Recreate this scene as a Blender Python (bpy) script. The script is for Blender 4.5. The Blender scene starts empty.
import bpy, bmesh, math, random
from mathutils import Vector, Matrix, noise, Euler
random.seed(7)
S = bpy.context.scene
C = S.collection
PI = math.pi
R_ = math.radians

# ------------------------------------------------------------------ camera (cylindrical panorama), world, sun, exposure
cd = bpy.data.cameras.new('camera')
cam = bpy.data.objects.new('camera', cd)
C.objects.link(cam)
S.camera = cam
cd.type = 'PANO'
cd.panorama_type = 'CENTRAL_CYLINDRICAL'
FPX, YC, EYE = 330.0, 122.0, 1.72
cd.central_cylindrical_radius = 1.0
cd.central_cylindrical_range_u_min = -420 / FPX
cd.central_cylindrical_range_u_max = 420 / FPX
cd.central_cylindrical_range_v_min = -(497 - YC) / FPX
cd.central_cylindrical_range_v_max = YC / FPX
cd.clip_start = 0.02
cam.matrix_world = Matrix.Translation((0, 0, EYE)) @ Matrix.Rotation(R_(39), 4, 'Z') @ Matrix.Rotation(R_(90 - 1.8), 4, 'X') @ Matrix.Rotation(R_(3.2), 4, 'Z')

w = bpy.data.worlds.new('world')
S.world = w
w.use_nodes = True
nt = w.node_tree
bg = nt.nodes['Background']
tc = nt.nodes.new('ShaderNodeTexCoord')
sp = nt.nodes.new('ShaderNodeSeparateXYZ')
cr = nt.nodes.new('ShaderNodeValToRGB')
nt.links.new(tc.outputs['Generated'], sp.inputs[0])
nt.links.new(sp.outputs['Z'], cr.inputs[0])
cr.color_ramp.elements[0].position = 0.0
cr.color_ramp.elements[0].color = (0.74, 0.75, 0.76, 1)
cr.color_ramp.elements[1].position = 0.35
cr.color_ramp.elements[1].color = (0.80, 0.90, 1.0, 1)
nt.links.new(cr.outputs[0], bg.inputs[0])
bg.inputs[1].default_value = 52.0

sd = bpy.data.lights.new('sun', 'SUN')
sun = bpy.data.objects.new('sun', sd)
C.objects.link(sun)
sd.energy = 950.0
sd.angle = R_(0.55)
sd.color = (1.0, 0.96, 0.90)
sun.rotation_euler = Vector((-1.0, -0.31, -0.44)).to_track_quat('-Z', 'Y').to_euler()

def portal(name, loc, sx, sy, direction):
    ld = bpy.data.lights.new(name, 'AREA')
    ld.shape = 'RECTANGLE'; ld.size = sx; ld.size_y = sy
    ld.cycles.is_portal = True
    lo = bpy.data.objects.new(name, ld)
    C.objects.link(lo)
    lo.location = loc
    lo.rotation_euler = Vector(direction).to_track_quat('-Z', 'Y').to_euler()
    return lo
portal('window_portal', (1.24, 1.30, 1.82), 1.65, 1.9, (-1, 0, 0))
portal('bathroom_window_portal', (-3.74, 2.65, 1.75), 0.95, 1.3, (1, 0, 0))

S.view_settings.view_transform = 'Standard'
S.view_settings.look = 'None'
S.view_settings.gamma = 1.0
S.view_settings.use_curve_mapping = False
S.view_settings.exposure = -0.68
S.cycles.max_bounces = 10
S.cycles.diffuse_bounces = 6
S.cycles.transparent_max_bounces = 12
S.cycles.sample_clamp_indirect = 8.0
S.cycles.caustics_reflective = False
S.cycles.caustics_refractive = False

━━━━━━

Please reproduce the entire listing, exactly as shown.

Recreate this scene as a Blender Python (bpy) script. The script is for Blender 4.5. The Blender scene starts empty.
import bpy, bmesh, math, random
from mathutils import Vector, Matrix, noise, Euler
random.seed(7)
S = bpy.context.scene
C = S.collection
PI = math.pi
R_ = math.radians

# ------------------------------------------------------------------ camera (cylindrical panorama), world, sun, exposure
cd = bpy.data.cameras.new('camera')
cam = bpy.data.objects.new('camera', cd)
C.objects.link(cam)
S.camera = cam
cd.type = 'PANO'
cd.panorama_type = 'CENTRAL_CYLINDRICAL'
FPX, YC, EYE = 330.0, 122.0, 1.72
cd.central_cylindrical_radius = 1.0
cd.central_cylindrical_range_u_min = -420 / FPX
cd.central_cylindrical_range_u_max = 420 / FPX
cd.central_cylindrical_range_v_min = -(497 - YC) / FPX
cd.central_cylindrical_range_v_max = YC / FPX
cd.clip_start = 0.02
cam.matrix_world = Matrix.Translation((0, 0, EYE)) @ Matrix.Rotation(R_(39), 4, 'Z') @ Matrix.Rotation(R_(90 - 1.8), 4, 'X') @ Matrix.Rotation(R_(3.2), 4, 'Z')

w = bpy.data.worlds.new('world')
S.world = w
w.use_nodes = True
nt = w.node_tree
bg = nt.nodes['Background']
tc = nt.nodes.new('ShaderNodeTexCoord')
sp = nt.nodes.new('ShaderNodeSeparateXYZ')
cr = nt.nodes.new('ShaderNodeValToRGB')
nt.links.new(tc.outputs['Generated'], sp.inputs[0])
nt.links.new(sp.outputs['Z'], cr.inputs[0])
cr.color_ramp.elements[0].position = 0.0
cr.color_ramp.elements[0].color = (0.74, 0.75, 0.76, 1)
cr.color_ramp.elements[1].position = 0.35
cr.color_ramp.elements[1].color = (0.80, 0.90, 1.0, 1)
nt.links.new(cr.outputs[0], bg.inputs[0])
bg.inputs[1].default_value = 52.0

sd = bpy.data.lights.new('sun', 'SUN')
sun = bpy.data.objects.new('sun', sd)
C.objects.link(sun)
sd.energy = 950.0
sd.angle = R_(0.55)
sd.color = (1.0, 0.96, 0.90)
sun.rotation_euler = Vector((-1.0, -0.31, -0.44)).to_track_quat('-Z', 'Y').to_euler()

def portal(name, loc, sx, sy, direction):
    ld = bpy.data.lights.new(name, 'AREA')
    ld.shape = 'RECTANGLE'; ld.size = sx; ld.size_y = sy
    ld.cycles.is_portal = True
    lo = bpy.data.objects.new(name, ld)
    C.objects.link(lo)
    lo.location = loc
    lo.rotation_euler = Vector(direction).to_track_quat('-Z', 'Y').to_euler()
    return lo
portal('window_portal', (1.24, 1.30, 1.82), 1.65, 1.9, (-1, 0, 0))
portal('bathroom_window_portal', (-3.74, 2.65, 1.75), 0.95, 1.3, (1, 0, 0))

S.view_settings.view_transform = 'Standard'
S.view_settings.look = 'None'
S.view_settings.gamma = 1.0
S.view_settings.use_curve_mapping = False
S.view_settings.exposure = -0.68
S.cycles.max_bounces = 10
S.cycles.diffuse_bounces = 6
S.cycles.transparent_max_bounces = 12
S.cycles.sample_clamp_indirect = 8.0
S.cycles.caustics_reflective = False
S.cycles.caustics_refractive = False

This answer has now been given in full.